- [TASK REQUIREMENTS]: Extract every line below, verbatim.

- [STORED DATA]:
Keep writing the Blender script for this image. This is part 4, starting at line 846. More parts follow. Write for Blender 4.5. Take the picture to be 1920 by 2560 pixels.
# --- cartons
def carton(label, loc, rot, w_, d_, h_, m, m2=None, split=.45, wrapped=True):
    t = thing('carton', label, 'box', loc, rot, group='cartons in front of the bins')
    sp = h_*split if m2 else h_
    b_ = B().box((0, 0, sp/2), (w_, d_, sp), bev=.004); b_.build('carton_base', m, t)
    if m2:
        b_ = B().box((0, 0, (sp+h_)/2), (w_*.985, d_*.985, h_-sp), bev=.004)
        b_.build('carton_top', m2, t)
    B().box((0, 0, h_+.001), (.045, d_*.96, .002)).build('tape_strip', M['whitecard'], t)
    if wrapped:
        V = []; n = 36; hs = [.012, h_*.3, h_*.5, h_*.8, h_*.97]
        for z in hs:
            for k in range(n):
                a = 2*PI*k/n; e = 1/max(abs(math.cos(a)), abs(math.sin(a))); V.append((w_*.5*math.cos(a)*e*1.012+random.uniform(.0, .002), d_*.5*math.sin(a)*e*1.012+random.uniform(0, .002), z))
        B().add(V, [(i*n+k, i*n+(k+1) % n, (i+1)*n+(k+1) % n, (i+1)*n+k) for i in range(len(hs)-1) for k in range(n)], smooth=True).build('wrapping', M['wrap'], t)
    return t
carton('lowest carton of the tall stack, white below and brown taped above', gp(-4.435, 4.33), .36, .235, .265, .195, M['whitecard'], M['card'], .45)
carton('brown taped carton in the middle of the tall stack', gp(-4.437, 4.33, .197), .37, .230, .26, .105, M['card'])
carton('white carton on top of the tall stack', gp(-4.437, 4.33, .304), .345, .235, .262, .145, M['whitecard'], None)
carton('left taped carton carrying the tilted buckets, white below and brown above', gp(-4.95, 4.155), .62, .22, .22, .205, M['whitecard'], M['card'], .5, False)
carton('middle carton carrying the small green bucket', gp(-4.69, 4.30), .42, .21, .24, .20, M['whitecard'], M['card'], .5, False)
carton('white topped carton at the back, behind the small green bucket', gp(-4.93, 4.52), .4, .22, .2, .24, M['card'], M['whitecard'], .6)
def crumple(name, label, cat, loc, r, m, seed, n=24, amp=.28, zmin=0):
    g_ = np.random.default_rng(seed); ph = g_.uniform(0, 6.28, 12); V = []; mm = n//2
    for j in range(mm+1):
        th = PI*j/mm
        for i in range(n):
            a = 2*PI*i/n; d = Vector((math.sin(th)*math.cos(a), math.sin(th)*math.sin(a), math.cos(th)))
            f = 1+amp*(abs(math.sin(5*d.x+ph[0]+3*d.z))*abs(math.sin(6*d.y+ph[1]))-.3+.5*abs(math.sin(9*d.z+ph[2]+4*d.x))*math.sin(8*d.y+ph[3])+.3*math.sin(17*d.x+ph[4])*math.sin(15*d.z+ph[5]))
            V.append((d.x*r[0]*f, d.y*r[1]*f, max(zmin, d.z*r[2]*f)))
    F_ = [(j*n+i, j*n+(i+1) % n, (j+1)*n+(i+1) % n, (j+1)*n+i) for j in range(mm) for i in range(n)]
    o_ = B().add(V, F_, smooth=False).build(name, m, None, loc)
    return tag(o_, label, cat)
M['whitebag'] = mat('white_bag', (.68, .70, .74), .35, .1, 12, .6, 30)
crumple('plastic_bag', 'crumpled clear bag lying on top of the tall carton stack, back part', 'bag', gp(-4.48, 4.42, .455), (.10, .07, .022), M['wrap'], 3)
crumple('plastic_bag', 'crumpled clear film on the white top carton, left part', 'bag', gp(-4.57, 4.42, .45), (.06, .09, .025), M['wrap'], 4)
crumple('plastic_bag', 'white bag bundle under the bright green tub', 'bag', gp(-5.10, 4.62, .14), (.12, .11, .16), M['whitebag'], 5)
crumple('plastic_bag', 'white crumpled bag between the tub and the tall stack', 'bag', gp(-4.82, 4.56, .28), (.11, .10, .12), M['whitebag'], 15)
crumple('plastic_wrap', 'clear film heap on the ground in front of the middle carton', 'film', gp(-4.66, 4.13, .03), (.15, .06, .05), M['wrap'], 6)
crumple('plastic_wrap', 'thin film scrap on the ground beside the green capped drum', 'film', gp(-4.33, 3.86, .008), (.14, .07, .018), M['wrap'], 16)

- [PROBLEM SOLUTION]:
Keep writing the Blender script for this image. This is part 4, starting at line 846. More parts follow. Write for Blender 4.5. Take the picture to be 1920 by 2560 pixels.
# --- cartons
def carton(label, loc, rot, w_, d_, h_, m, m2=None, split=.45, wrapped=True):
    t = thing('carton', label, 'box', loc, rot, group='cartons in front of the bins')
    sp = h_*split if m2 else h_
    b_ = B().box((0, 0, sp/2), (w_, d_, sp), bev=.004); b_.build('carton_base', m, t)
    if m2:
        b_ = B().box((0, 0, (sp+h_)/2), (w_*.985, d_*.985, h_-sp), bev=.004)
        b_.build('carton_top', m2, t)
    B().box((0, 0, h_+.001), (.045, d_*.96, .002)).build('tape_strip', M['whitecard'], t)
    if wrapped:
        V = []; n = 36; hs = [.012, h_*.3, h_*.5, h_*.8, h_*.97]
        for z in hs:
            for k in range(n):
                a = 2*PI*k/n; e = 1/max(abs(math.cos(a)), abs(math.sin(a))); V.append((w_*.5*math.cos(a)*e*1.012+random.uniform(.0, .002), d_*.5*math.sin(a)*e*1.012+random.uniform(0, .002), z))
        B().add(V, [(i*n+k, i*n+(k+1) % n, (i+1)*n+(k+1) % n, (i+1)*n+k) for i in range(len(hs)-1) for k in range(n)], smooth=True).build('wrapping', M['wrap'], t)
    return t
carton('lowest carton of the tall stack, white below and brown taped above', gp(-4.435, 4.33), .36, .235, .265, .195, M['whitecard'], M['card'], .45)
carton('brown taped carton in the middle of the tall stack', gp(-4.437, 4.33, .197), .37, .230, .26, .105, M['card'])
carton('white carton on top of the tall stack', gp(-4.437, 4.33, .304), .345, .235, .262, .145, M['whitecard'], None)
carton('left taped carton carrying the tilted buckets, white below and brown above', gp(-4.95, 4.155), .62, .22, .22, .205, M['whitecard'], M['card'], .5, False)
carton('middle carton carrying the small green bucket', gp(-4.69, 4.30), .42, .21, .24, .20, M['whitecard'], M['card'], .5, False)
carton('white topped carton at the back, behind the small green bucket', gp(-4.93, 4.52), .4, .22, .2, .24, M['card'], M['whitecard'], .6)
def crumple(name, label, cat, loc, r, m, seed, n=24, amp=.28, zmin=0):
    g_ = np.random.default_rng(seed); ph = g_.uniform(0, 6.28, 12); V = []; mm = n//2
    for j in range(mm+1):
        th = PI*j/mm
        for i in range(n):
            a = 2*PI*i/n; d = Vector((math.sin(th)*math.cos(a), math.sin(th)*math.sin(a), math.cos(th)))
            f = 1+amp*(abs(math.sin(5*d.x+ph[0]+3*d.z))*abs(math.sin(6*d.y+ph[1]))-.3+.5*abs(math.sin(9*d.z+ph[2]+4*d.x))*math.sin(8*d.y+ph[3])+.3*math.sin(17*d.x+ph[4])*math.sin(15*d.z+ph[5]))
            V.append((d.x*r[0]*f, d.y*r[1]*f, max(zmin, d.z*r[2]*f)))
    F_ = [(j*n+i, j*n+(i+1) % n, (j+1)*n+(i+1) % n, (j+1)*n+i) for j in range(mm) for i in range(n)]
    o_ = B().add(V, F_, smooth=False).build(name, m, None, loc)
    return tag(o_, label, cat)
M['whitebag'] = mat('white_bag', (.68, .70, .74), .35, .1, 12, .6, 30)
crumple('plastic_bag', 'crumpled clear bag lying on top of the tall carton stack, back part', 'bag', gp(-4.48, 4.42, .455), (.10, .07, .022), M['wrap'], 3)
crumple('plastic_bag', 'crumpled clear film on the white top carton, left part', 'bag', gp(-4.57, 4.42, .45), (.06, .09, .025), M['wrap'], 4)
crumple('plastic_bag', 'white bag bundle under the bright green tub', 'bag', gp(-5.10, 4.62, .14), (.12, .11, .16), M['whitebag'], 5)
crumple('plastic_bag', 'white crumpled bag between the tub and the tall stack', 'bag', gp(-4.82, 4.56, .28), (.11, .10, .12), M['whitebag'], 15)
crumple('plastic_wrap', 'clear film heap on the ground in front of the middle carton', 'film', gp(-4.66, 4.13, .03), (.15, .06, .05), M['wrap'], 6)
crumple('plastic_wrap', 'thin film scrap on the ground beside the green capped drum', 'film', gp(-4.33, 3.86, .008), (.14, .07, .018), M['wrap'], 16)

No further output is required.